Tuesday, September 01, 2009

TOP STORY >> School visit shows years of neglect

By GARRICK FELDMAN
Leader editor and publisher

It was early last Friday morning, when the kids at Jacksonville Elementary School still looked a little sleepy.

They were trying hard to learn their lessons from their dedicated teachers and ignore their rundown surroundings and concentrate on learning how to read and count. They tried to make sense of this crazy, mixed-up world, where adults make youngsters go to school under the most difficult circumstances, while new schools are going up all around them.

There’s the nearly completed Lighthouse Academy charter school across the railroad tracks. Ten miles up the road in Cabot, new schools are going up every couple of years. Lonoke is building a $10 million high school, while even the Pulaski County Special School District is putting up new schools in Maumelle and Sherwood.

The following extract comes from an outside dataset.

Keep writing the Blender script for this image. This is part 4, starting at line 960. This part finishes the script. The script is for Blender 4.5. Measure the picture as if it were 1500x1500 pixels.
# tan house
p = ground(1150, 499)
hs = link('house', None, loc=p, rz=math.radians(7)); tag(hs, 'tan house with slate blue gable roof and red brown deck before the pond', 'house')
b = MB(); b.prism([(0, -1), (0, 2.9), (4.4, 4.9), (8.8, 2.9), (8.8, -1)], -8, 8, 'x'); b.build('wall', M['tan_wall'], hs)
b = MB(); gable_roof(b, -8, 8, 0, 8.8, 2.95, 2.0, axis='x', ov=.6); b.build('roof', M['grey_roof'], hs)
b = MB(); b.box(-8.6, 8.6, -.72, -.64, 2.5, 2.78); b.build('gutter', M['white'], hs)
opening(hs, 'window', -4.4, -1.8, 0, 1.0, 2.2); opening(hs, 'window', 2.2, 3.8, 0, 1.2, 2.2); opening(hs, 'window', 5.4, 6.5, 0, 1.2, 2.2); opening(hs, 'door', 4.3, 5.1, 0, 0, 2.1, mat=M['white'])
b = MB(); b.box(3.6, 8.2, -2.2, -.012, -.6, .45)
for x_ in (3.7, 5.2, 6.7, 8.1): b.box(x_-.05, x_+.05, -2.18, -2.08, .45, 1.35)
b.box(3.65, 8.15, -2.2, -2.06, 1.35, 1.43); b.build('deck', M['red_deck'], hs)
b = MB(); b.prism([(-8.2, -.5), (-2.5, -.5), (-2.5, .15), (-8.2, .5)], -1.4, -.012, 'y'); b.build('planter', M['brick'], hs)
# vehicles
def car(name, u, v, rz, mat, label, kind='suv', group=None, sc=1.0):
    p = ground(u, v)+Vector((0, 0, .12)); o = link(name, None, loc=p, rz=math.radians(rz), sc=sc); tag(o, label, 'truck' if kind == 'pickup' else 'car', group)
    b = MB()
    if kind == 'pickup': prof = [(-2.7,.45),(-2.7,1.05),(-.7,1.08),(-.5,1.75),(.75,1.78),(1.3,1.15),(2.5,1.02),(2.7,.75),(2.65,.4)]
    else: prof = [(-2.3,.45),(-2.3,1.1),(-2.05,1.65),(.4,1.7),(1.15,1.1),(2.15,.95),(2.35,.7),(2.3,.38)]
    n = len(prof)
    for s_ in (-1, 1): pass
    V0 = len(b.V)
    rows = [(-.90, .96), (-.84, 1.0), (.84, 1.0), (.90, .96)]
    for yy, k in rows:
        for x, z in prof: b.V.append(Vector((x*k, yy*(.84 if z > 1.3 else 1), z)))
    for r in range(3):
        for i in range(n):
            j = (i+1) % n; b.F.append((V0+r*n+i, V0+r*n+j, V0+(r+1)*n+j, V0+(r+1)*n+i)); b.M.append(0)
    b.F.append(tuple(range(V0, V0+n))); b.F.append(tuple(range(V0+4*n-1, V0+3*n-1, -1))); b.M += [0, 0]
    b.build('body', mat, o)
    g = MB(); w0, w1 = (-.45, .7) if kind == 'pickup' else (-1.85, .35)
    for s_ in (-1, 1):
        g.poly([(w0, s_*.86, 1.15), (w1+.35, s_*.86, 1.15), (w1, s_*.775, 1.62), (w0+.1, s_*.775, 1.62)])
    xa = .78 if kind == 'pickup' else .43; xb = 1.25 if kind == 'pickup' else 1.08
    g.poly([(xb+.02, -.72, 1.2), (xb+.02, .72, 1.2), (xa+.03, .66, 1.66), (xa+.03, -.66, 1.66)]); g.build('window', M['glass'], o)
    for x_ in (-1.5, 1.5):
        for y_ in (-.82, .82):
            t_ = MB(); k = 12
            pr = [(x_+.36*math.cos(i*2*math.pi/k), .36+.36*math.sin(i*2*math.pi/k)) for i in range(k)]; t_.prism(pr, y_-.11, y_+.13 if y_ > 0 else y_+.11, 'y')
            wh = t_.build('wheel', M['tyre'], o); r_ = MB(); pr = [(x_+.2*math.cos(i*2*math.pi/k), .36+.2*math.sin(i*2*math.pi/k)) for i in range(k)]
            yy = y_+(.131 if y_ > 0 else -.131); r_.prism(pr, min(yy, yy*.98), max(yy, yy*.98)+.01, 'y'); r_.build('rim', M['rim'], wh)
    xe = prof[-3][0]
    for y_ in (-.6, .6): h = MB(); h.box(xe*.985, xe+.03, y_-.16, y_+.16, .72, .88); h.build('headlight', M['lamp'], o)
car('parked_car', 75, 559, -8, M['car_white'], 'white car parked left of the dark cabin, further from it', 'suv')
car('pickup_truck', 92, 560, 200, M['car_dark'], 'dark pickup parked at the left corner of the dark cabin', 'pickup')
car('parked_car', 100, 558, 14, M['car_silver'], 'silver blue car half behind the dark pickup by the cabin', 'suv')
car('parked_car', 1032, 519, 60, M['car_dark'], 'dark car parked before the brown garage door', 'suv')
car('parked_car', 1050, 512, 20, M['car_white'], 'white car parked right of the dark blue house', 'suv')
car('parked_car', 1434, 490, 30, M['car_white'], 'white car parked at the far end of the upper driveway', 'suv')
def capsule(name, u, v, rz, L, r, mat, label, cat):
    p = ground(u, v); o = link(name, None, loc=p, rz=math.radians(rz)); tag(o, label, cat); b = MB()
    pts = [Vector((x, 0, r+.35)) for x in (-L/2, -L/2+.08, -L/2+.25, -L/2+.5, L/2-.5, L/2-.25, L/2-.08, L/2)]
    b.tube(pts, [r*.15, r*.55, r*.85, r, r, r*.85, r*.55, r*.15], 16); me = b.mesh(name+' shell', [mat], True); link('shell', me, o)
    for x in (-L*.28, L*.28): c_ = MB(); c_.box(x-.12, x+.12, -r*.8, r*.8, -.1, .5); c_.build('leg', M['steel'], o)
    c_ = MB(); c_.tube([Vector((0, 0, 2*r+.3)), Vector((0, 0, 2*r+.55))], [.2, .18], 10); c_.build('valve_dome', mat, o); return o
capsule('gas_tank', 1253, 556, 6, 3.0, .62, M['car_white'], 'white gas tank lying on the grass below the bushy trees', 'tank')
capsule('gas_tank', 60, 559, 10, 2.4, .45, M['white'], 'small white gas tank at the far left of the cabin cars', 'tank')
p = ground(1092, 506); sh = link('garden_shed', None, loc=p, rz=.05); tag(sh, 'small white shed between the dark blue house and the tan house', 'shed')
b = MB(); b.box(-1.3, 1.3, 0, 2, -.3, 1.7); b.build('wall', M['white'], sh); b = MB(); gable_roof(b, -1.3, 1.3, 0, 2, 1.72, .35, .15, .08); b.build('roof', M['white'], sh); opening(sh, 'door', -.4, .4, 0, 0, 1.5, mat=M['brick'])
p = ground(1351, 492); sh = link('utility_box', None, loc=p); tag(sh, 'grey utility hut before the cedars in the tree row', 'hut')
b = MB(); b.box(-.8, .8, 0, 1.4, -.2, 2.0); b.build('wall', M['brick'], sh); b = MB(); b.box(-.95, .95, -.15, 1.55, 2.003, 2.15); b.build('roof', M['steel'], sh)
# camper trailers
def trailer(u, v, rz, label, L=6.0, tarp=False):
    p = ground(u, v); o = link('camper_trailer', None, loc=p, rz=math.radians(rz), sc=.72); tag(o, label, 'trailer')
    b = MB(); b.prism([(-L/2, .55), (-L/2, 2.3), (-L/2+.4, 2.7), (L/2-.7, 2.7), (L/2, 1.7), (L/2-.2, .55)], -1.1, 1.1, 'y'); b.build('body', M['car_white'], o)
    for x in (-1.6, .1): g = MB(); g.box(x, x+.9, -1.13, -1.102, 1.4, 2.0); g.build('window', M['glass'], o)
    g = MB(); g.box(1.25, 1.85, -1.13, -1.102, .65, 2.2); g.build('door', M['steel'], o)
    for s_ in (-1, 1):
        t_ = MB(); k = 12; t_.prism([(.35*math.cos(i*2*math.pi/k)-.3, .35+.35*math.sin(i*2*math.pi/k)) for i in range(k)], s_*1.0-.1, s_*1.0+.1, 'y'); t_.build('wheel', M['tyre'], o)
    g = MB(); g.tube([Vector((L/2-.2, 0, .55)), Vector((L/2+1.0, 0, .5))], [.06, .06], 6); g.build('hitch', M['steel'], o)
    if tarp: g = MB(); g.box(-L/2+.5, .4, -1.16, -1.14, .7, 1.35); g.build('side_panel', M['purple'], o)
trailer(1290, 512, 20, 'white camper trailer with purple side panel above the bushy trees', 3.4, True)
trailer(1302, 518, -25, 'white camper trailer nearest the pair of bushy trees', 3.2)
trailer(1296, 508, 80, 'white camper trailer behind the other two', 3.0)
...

Jacksonville Elementary is a rundown place with a couple of buildings that should have been condemned a generation ago. The main building opened in 1964, but it wasn’t built to last. The oldest building, a brown, wooden structure, the so-called federal building, was part of the ordnance plant during the Second World War, according to old-timers.

The miracle is that lessons are taught and learned. Principal Sonia Whitfield and her staff are as enthusiastic as if they were assigned to a sparkling new school in the suburbs.

That was the lesson Mayor Gary Fletcher, city administrator Jim Durham and school board president Tim Clark of Maumelle walked away with after their school tour Friday.

They found shower curtains and bed sheets separating classrooms, just like in refugee camps. There were dangerous electrical outlets, and protruding objects stuck out of floors, where youngsters could easily trip.

The cafeteria and hallways had broken tiles that were glazed over to cover up asbestos. The school district has allocated more than $400,000 in federal stimulus money to make improvements at the school — most of it for bathroom renovation — but those funds would fall far short of paying for the necessary repairs.

Jacksonville Elementary reminded Fletcher of the schools he visited in Romania, one of the poorest countries in eastern Europe.

This isn’t even the worst school in Jacksonville. The middle school is much worse, Fletcher told Clark.

Jacksonville Elementary was outdated even back when it opened. Architects designed hundreds of these boring schools in the 1950s for millions of baby boomers, who were packed into squat, dimly lit, dungeon-like structures that didn’t exactly encourage learning.

They made you homesick and made you wish you could run home in time for the Three Stooges.

Until Lighthouse Academy moved into Jacksonville, the city hadn’t seen a new school in 35 years.

Yet Jacksonville has found the resources over those years to build a new community center, city hall, library, railroad overpass and water park, but no new public schools. Little Rock Air Force Base officials have begged the district for a new elementary school near the base to replace the crumbling Arnold Drive and Tolleson elementary schools.

They’ve been begging for at least 20 years till their faces turned the color of their uniforms. The district’s response, which is pretty common around here when someone seeks help from those in authority: If you don’t like it here, why don’t you go somewhere else? No wonder more military kids are going to school in Cabot, Beebe, North Little Rock and Sherwood.

There’s hope that a federal judge later this month will let Jacksonville form its own district and tear down its worst schools and start anew. Do it for those eager young kids at Jacksonville Elementary, Arnold Drive, Tolleson and Pinewod and elsewhere.

They deserve schools as good as those in Cabot and Lonoke and Maumelle. Tear down those sheets and shower curtains and start building new schools.